Objective
Reproduce the listing below exactly, beginning with its first line and ending with the line that holds "SC.camera = cam"; pictures are not part of the copy.

Source material

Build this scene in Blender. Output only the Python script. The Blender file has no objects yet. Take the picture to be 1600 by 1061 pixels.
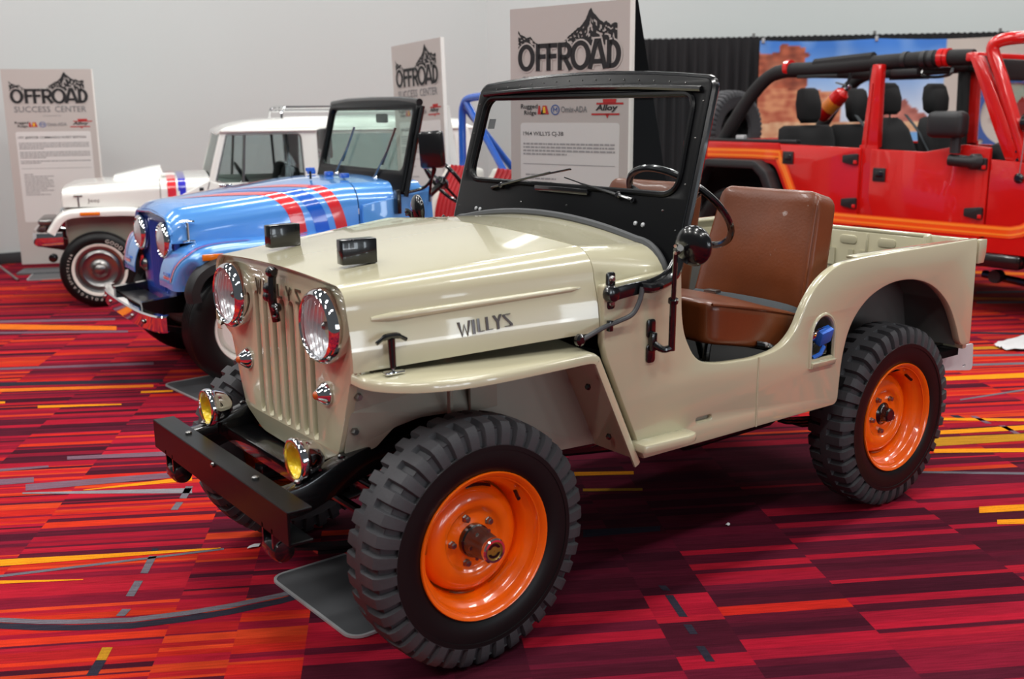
import bpy, bmesh, math, random
import numpy as np
from mathutils import Vector, Matrix, noise
from math import sin, cos, pi, radians

SC = bpy.context.scene
COL = SC.collection
RND = random.Random(7)

# ---------------------------------------------------------------- camera
cd = bpy.data.cameras.new('camera')
cam = bpy.data.objects.new('camera', cd)
COL.objects.link(cam)
cd.sensor_width = 36.0
cd.lens = 36.0 * 1606.93 / 1600.0
cam.matrix_world = Matrix(((-0.798404, -0.13787, 0.586125, 1.58514),
                           (0.60206, -0.168844, 0.780394, 2.92567),
                           (-0.008629, 0.975953, 0.217812, 1.59124),
                           (0, 0, 0, 1)))
cd.clip_start = 0.05
cd.dof.use_dof = True
cd.dof.focus_distance = 3.7
cd.dof.aperture_fstop = 2.8
SC.camera = cam

# ---------------------------------------------------------------- world + lights + exposure
W = bpy.data.worlds.new('hall_ambient')
SC.world = W
W.use_nodes = True
W.node_tree.nodes['Background'].inputs[0].default_value = (0.80, 0.86, 0.92, 1)
W.node_tree.nodes['Background'].inputs[1].default_value = 0.10

def area(name, loc, rot, sx, sy, power, col=(1, 1, 1)):
    l = bpy.data.lights.new(name, 'AREA')
    l.shape = 'RECTANGLE'
    l.size, l.size_y, l.energy, l.color = sx, sy, power, col
    o = bpy.data.objects.new(name, l)
    o.location, o.rotation_euler = loc, rot
    COL.objects.link(o)
    return o

# rows of long hall luminaires hung high above the stands
for ix in range(5):
    for iy in range(4):
        area('ceiling_lamp', (-10.5 + ix * 4.2, -6.8 + iy * 3.7, 6.4), (0, 0, 0), 2.2, 0.5, 118, (1, 0.98, 0.95))
# unseen panels added for the bright patches reflected in the hood side
for k, (x, w) in enumerate(((-6.2, 0.8), (-3.2, 1.1), (-1.15, 0.35), (0.5, 0.5), (2.6, 0.9))):
    area('added_reflection_panel', (x, 12.5, 2.0), (radians(-90), 0, 0), w, 2.4, 62 * w, (0.84, 0.93, 1))
# low unseen strip lamp, added to draw a streak below the hood bead
area('added_reflection_strip', (-0.4, 11.8, 1.05), (radians(-90), 0, 0), 4.6, 0.42, 52, (0.92, 0.96, 1))

SC.view_settings.view_transform = 'Standard'
SC.view_settings.look = 'None'
SC.view_settings.gamma = 1.0
SC.view_settings.exposure = 0.0
SC.view_settings.use_curve_mapping = False

# ---------------------------------------------------------------- materials
def lin(c):
    return tuple((x / 255 / 12.92) if x / 255 <= 0.04045 else ((x / 255 + 0.055) / 1.055) ** 2.4 for x in c)

def M(name, rgb, rough=0.5, metal=0.0, coat=0.0, spec=0.5, var=0.0, scale=8.0, bump=0.0, bscale=60.0, alpha=1.0, emit=0.0):
    m = bpy.data.materials.new(name)
    m.use_nodes = True
    nt = m.node_tree
    b = nt.nodes['Principled BSDF']
    c = lin(rgb) + (1,)
    b.inputs['Base Color'].default_value = c
    b.inputs['Roughness'].default_value = rough
    b.inputs['Metallic'].default_value = metal
    b.inputs['Coat Weight'].default_value = coat
    b.inputs['Coat Roughness'].default_value = 0.04
    b.inputs['Specular IOR Level'].default_value = spec
    if var or bump:
        tc = nt.nodes.new('ShaderNodeTexCoord')
    if var:
        n = nt.nodes.new('ShaderNodeTexNoise')
        n.inputs['Scale'].default_value = scale
        n.inputs['Detail'].default_value = 5
        nt.links.new(tc.outputs['Object'], n.inputs['Vector'])
        mx = nt.nodes.new('ShaderNodeMix')
        mx.data_type = 'RGBA'
        mx.inputs[6].default_value = tuple(x * (1 - var) for x in c[:3]) + (1,)
        mx.inputs[7].default_value = tuple(min(1, x * (1 + var)) for x in c[:3]) + (1,)
        nt.links.new(n.outputs['Fac'], mx.inputs[0])
        nt.links.new(mx.outputs[2], b.inputs['Base Color'])
    if bump:
        n2 = nt.nodes.new('ShaderNodeTexNoise')
        n2.inputs['Scale'].default_value = bscale
        n2.inputs['Detail'].default_value = 4
        nt.links.new(tc.outputs['Object'], n2.inputs['Vector'])
        bp_ = nt.nodes.new('ShaderNodeBump')
        bp_.inputs['Strength'].default_value = bump
        bp_.inputs['Distance'].default_value = 0.01
        nt.links.new(n2.outputs['Fac'], bp_.inputs['Height'])
        nt.links.new(bp_.outputs['Normal'], b.inputs['Normal'])
    return m

def glass_mat(name, tint, refl=0.10):
    m = bpy.data.materials.new(name)
    m.use_nodes = True
    nt = m.node_tree
    nt.nodes.clear()
    out = nt.nodes.new('ShaderNodeOutputMaterial')
    tr = nt.nodes.new('ShaderNodeBsdfTransparent')
    tr.inputs[0].default_value = tint + (1,)
    gl = nt.nodes.new('ShaderNodeBsdfGlossy')
    gl.inputs['Roughness'].default_value = 0.02
    lw = nt.nodes.new('ShaderNodeLayerWeight')
    lw.inputs['Blend'].default_value = 0.5
    pw = nt.nodes.new('ShaderNodeMath')
    pw.operation = 'POWER'
    pw.inputs[1].default_value = 4.0
    nt.links.new(lw.outputs['Facing'], pw.inputs[0])
    mr = nt.nodes.new('ShaderNodeMapRange')
    mr.inputs['To Min'].default_value = 0.03
    mr.inputs['To Max'].default_value = 0.7
    nt.links.new(pw.outputs[0], mr.inputs['Value'])
    mx = nt.nodes.new('ShaderNodeMixShader')
    nt.links.new(mr.outputs[0], mx.inputs[0])
    nt.links.new(tr.outputs[0], mx.inputs[1])
    nt.links.new(gl.outputs[0], mx.inputs[2])
    nt.links.new(mx.outputs[0], out.inputs[0])
    return m

def attr_mat(name, rough=0.9, bump=0.0, bscale=500, grain=0.0, gscale=300, streak=False, spec=0.3):
    """colour printed or woven into a flat surface, held in a colour attribute"""
    m = bpy.data.materials.new(name)
    m.use_nodes = True
    nt = m.node_tree
    b = nt.nodes['Principled BSDF']
    b.inputs['Roughness'].default_value = rough
    b.inputs['Specular IOR Level'].default_value = spec
    at = nt.nodes.new('ShaderNodeAttribute')
    at.attribute_name = 'print'
    src = at.outputs['Color']
    tc = nt.nodes.new('ShaderNodeTexCoord')
    if grain:
        mp = nt.nodes.new('ShaderNodeMapping')
        if streak:
            mp.inputs['Rotation'].default_value = (0, 0, radians(-150))
            mp2 = nt.nodes.new('ShaderNodeMapping')
            mp2.inputs['Scale'].default_value = (0.06, 1, 1)
            nt.links.new(mp.outputs[0], mp2.inputs[0])
        nt.links.new(tc.outputs['Object'], mp.inputs[0])
        n = nt.nodes.new('ShaderNodeTexNoise')
        n.inputs['Scale'].default_value = gscale
        n.inputs['Detail'].default_value = 3
        nt.links.new((mp2 if streak else mp).outputs[0], n.inputs['Vector'])
        n3 = nt.nodes.new('ShaderNodeTexNoise')
        n3.inputs['Scale'].default_value = 420
        nt.links.new(tc.outputs['Object'], n3.inputs['Vector'])
        ad = nt.nodes.new('ShaderNodeMath')
        ad.operation = 'MULTIPLY'
        nt.links.new(n.outputs['Fac'], ad.inputs[0])
        nt.links.new(n3.outputs['Fac'], ad.inputs[1])
        mr = nt.nodes.new('ShaderNodeMapRange')
        mr.inputs['From Min'].default_value = 0.08
        mr.inputs['From Max'].default_value = 0.45
        mr.inputs['To Min'].default_value = 1 - grain
        mr.inputs['To Max'].default_value = 1 + grain
        nt.links.new(ad.outputs[0], mr.inputs['Value'])
        vm = nt.nodes.new('ShaderNodeVectorMath')
        vm.operation = 'SCALE'
        nt.links.new(src, vm.inputs[0])
        nt.links.new(mr.outputs[0], vm.inputs['Scale'])
        src = vm.outputs[0]
        if bump:
            bb = nt.nodes.new('ShaderNodeBump')
            bb.inputs['Strength'].default_value = bump
            bb.inputs['Distance'].default_value = 0.004
            nt.links.new(n3.outputs['Fac'], bb.inputs['Height'])
            nt.links.new(bb.outputs[0], b.inputs['Normal'])
    nt.links.new(src, b.inputs['Base Color'])
    return m

CREAM = M('cream_paint', (194, 188, 159), 0.22, coat=0.9, spec=0.5)
ARCH_SHADED = M('wheel_arch_shaded', (100, 99, 96), 0.7, var=0.15, scale=9)  # grey with the shade of the wheel arch put into the colour
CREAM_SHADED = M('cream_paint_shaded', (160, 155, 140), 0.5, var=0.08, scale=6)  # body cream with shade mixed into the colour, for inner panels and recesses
BLACK = M('black_gloss', (13, 13, 15), 0.22, coat=0.6)
BLACK_SATIN = M('black_satin', (11, 12, 14), 0.30, spec=0.16, bump=0.02, bscale=200)
BLACK_MATT = M('black_matt', (8, 8, 9), 0.8, var=0.3, scale=20, spec=0.15)
RUBBER = M('tyre_rubber', (60, 60, 63), 0.6, var=0.22, scale=14, bump=0.08, bscale=120, spec=0.35)
RUBBER_D = M('tyre_sidewall', (14, 14, 15), 0.42, var=0.2, scale=18, spec=0.3)
SEALR = M('rubber_seal', (66, 68, 70), 0.55)
ORANGE = M('orange_wheel_paint', (255, 106, 4), 0.24, coat=0.8)
CHROME = M('chrome', (225, 226, 228), 0.05, 1.0)
CHROME_D = M('brushed_steel', (150, 148, 146), 0.28, 1.0)
STEEL = M('grey_hub_metal', (108, 103, 98), 0.36, 0.9)
LEATHER = M('brown_leather', (110, 55, 25), 0.32, var=0.5, scale=3.5, bump=0.05, bscale=90, spec=0.5, coat=0.15)
LENS = M('headlamp_glass', (206, 208, 210), 0.22, 0.35, coat=1.0, bump=0.35, bscale=55)
LENS_GLASS = glass_mat('lamp_lens_glass', (0.96, 0.97, 0.98))
BOWL = M('lamp_reflector', (224, 226, 228), 0.26, 0.6, bump=0.25, bscale=40)
YELLOW_GLASS = glass_mat('yellow_lens_glass', (0.93, 0.72, 0.02))
YBOWL = M('yellow_reflector', (244, 206, 6), 0.3, 0.35, coat=0.6, bump=0.3, bscale=70)
YELLOW = M('yellow_lens', (226, 190, 8), 0.12, 0.15, coat=1.0, bump=0.3, bscale=90)
AMBER = M('amber_lens', (236, 122, 14), 0.2, coat=1.0)
AMBERD = M('dull_amber_lens', (190, 84, 22), 0.2, coat=1.0)
GLASS = glass_mat('window_glass', (0.93, 0.95, 0.95))
GLASS_G = glass_mat('green_window_glass', (0.80, 0.91, 0.87))
GLASS_S = glass_mat('smoky_window_glass', (0.84, 0.88, 0.88))
BRONZE = M('dark_letter_paint', (58, 44, 42), 0.3, 0.2, coat=0.6)
BLUE = M('blue_metal_paint', (84, 152, 226), 0.24, 0.12, coat=1.0, var=0.05, scale=300)
BLUE_D = M('blue_grille_paint', (28, 62, 150), 0.35, coat=0.4)
RED_ST = M('red_stripe', (222, 34, 44), 0.24, coat=0.9)
BLUE_ST = M('blue_stripe', (2, 92, 200), 0.24, coat=0.9)
BLUE_TUBE = M('blue_tube_paint', (36, 92, 190), 0.25, coat=0.8)
WHITE = M('white_paint', (236, 236, 230), 0.22, coat=0.9)
WHITE_V = M('white_vinyl', (226, 220, 210), 0.45)
RED_V = M('red_vinyl', (178, 30, 38), 0.45, bump=0.1, bscale=60)
PURPLE_ST = M('blue_band', (44, 40, 190), 0.25, coat=0.9)
RED = M('red_paint', (206, 22, 18), 0.24, coat=0.9)
ORANGE_ST = M('orange_stripe', (244, 84, 14), 0.3, coat=0.7)
ORANGE_L = M('light_orange_stripe', (255, 142, 44), 0.3, coat=0.7)
FABRIC = M('black_fabric', (15, 15, 17), 0.9, var=0.3, scale=60)
PAD = M('roll_bar_cover', (24, 24, 25), 0.8, var=0.3, scale=40, bump=0.2, bscale=60)
PLASTIC = M('black_plastic', (26, 27, 29), 0.5)
WALL = M('wall_paint', (193, 199, 198), 0.85, var=0.015, scale=0.7)
SIGN = M('sign_board', (182, 175, 170), 0.6)
SIGN_W = M('sign_panel', (208, 206, 203), 0.6)
INK = M('black_ink', (24, 24, 26), 0.6)
INK_G = M('grey_ink', (112, 112, 114), 0.6)
INK_L = M('pale_grey_ink', (150, 149, 149), 0.6)
INK_R = M('red_ink', (176, 34, 34), 0.6)
INK_B = M('blue_ink', (52, 84, 150), 0.6)
INK_Y = M('yellow_ink', (226, 178, 40), 0.6)
DRAPE = M('black_drape_cloth', (20, 21, 24), 0.85, var=0.3, scale=9)
PLATE = M('grey_plate', (92, 94, 97), 0.42, 0.3, var=0.1, scale=10)
PLATE_E = M('pale_plate_edge', (186, 188, 190), 0.4, 0.4)
GREY_W = M('pale_grey_sheet', (206, 207, 208), 0.5, var=0.12, scale=14)
BELT = M('grey_webbing', (56, 62, 66), 0.8)
BLUE_TAPE = M('blue_tape', (40, 104, 205), 0.5, var=0.15, scale=60)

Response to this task
Build this scene in Blender. Output only the Python script. The Blender file has no objects yet. Take the picture to be 1600 by 1061 pixels.
import bpy, bmesh, math, random
import numpy as np
from mathutils import Vector, Matrix, noise
from math import sin, cos, pi, radians

SC = bpy.context.scene
COL = SC.collection
RND = random.Random(7)

# ---------------------------------------------------------------- camera
cd = bpy.data.cameras.new('camera')
cam = bpy.data.objects.new('camera', cd)
COL.objects.link(cam)
cd.sensor_width = 36.0
cd.lens = 36.0 * 1606.93 / 1600.0
cam.matrix_world = Matrix(((-0.798404, -0.13787, 0.586125, 1.58514),
                           (0.60206, -0.168844, 0.780394, 2.92567),
                           (-0.008629, 0.975953, 0.217812, 1.59124),
                           (0, 0, 0, 1)))
cd.clip_start = 0.05
cd.dof.use_dof = True
cd.dof.focus_distance = 3.7
cd.dof.aperture_fstop = 2.8
SC.camera = cam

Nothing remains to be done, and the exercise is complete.